Onlar saldırdıkça HÜDA PAR tanındı, onlar
karaladıkça HÜDA PAR’ın hakikat güneşi tüm ülkeye yayıldı ve gönülleri ısıttı
adeta. Kendilerince çamur atıp, karalayıp gözden düşmesi için uğraştılar ancak
halk, HÜDA PAR’ı tanıdıkça sevdi. HÜDA PAR’ın ve misyonunun düşmanı olanların
yalan ve iftiralarını gören halk, algı operasyonlarına kanmadı ve her bir ilde
en az binlerce HÜDA PAR üyesi, gönüllüsü oluştu. Şu anda her ne kadar AK Parti
listelerinden seçime gireceği için oy oranı belli olmayacak olsa da HÜDA PAR’ın
oy oranını en az beşe katladığı ifade ediliyor.
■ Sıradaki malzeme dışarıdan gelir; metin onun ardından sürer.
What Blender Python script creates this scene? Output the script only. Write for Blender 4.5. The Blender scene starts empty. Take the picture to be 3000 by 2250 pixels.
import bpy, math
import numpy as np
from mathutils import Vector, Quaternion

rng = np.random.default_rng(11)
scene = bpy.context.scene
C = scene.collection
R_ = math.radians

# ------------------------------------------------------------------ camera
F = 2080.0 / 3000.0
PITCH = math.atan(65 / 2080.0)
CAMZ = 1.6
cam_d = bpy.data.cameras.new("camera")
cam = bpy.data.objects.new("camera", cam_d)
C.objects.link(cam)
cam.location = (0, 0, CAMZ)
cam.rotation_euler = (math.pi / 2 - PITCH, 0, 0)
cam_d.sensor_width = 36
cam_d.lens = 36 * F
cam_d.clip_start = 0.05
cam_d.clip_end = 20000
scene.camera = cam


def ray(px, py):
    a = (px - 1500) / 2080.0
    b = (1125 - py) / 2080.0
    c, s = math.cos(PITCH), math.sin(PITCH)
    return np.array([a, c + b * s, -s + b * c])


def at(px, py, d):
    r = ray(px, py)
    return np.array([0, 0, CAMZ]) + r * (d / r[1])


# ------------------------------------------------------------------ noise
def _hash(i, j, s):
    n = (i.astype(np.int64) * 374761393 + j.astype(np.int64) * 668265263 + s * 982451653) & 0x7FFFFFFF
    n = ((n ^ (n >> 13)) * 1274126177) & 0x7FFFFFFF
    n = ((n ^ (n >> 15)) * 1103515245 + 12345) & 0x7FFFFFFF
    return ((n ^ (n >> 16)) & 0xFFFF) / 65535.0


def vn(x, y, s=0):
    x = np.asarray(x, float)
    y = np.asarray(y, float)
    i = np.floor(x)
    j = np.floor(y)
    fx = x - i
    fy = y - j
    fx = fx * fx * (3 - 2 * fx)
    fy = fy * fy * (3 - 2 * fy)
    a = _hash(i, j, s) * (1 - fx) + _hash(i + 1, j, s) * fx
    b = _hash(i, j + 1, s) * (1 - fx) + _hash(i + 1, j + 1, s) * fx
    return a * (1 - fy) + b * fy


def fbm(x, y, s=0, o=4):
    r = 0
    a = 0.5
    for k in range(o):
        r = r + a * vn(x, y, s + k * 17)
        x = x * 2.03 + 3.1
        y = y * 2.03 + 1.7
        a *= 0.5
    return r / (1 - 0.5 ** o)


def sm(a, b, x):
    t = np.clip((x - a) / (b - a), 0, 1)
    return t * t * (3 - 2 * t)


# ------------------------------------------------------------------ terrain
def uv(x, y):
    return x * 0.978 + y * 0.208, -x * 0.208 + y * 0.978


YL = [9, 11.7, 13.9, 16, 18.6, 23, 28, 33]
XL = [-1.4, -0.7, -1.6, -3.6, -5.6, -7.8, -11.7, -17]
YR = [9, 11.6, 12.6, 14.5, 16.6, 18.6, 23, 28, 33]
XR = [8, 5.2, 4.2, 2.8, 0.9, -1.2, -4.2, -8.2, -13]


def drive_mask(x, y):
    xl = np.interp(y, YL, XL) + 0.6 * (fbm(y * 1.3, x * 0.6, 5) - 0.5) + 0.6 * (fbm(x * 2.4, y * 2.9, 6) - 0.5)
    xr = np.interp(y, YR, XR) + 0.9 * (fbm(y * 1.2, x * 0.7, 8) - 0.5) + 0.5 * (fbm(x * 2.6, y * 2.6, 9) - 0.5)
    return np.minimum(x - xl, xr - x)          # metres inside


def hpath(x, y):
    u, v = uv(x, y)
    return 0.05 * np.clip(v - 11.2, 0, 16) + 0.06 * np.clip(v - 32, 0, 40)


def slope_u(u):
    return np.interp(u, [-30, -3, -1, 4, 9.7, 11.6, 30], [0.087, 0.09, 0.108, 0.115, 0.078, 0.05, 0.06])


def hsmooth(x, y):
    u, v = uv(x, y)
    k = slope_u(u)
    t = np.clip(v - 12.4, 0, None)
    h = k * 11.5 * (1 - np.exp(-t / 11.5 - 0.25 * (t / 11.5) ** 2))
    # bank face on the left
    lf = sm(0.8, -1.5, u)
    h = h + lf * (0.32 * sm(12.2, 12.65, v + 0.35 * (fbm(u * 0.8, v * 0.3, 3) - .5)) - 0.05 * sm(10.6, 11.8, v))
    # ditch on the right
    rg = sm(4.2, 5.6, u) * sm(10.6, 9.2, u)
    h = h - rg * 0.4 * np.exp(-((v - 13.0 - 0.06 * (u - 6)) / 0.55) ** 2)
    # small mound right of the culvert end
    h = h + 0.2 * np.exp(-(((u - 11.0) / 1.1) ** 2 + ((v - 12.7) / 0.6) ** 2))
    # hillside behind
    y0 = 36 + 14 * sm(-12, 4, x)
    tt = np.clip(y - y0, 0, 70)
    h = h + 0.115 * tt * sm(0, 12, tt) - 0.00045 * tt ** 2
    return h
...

Üstad Necip Fazıl Kısakürek’in dediği
gibi; "Üzülme! bu davanın sahibi Hak’tır. Hak olan davada zafer
muhakkaktır." Evet! HÜDA PAR her ne kadar bir parti olarak yola çıksa da
HÜDA PAR’ın davası parti davası değildir. HÜDA PAR bir davanın partisidir. O
dava Peygamberlerin, varislerinin, alimlerin, Müslümanların davasıdır. Bu dava
uğruna nice bedeller ödenmiş ve kıyamete kadar da ödenecek bedelleri olan bir
davadır.
HÜDA PAR alışılagelmiş siyasi partilerin
aksine davasının bilincinde, sorumluluğunda ve bu uğurda her bedeli ödemekten
geri durmadan yoluna devam edecek bir partidir. İşte saldırıların arkasındaki
sebeplerden biri de budur. HÜDA PAR bugüne kadar tüm saldırılara, iftiralara algı
operasyonlarına rağmen AK Parti ile yaptığı seçim ittifakında verdiği sözden
geri dönmüyor. HÜDA PAR’ın 4 ilde milletvekili adayı olsa da Türkiye genelinde
seçim çalışmaları yürütüyor ve Cumhurbaşkanı Recep Tayyip Erdoğan’ın yeniden
kazanması için, AK Parti’nin mecliste daha güçlü bir temsiliyeti olması için
gecesini gündüzüne katarak, canla başla çalışıyor.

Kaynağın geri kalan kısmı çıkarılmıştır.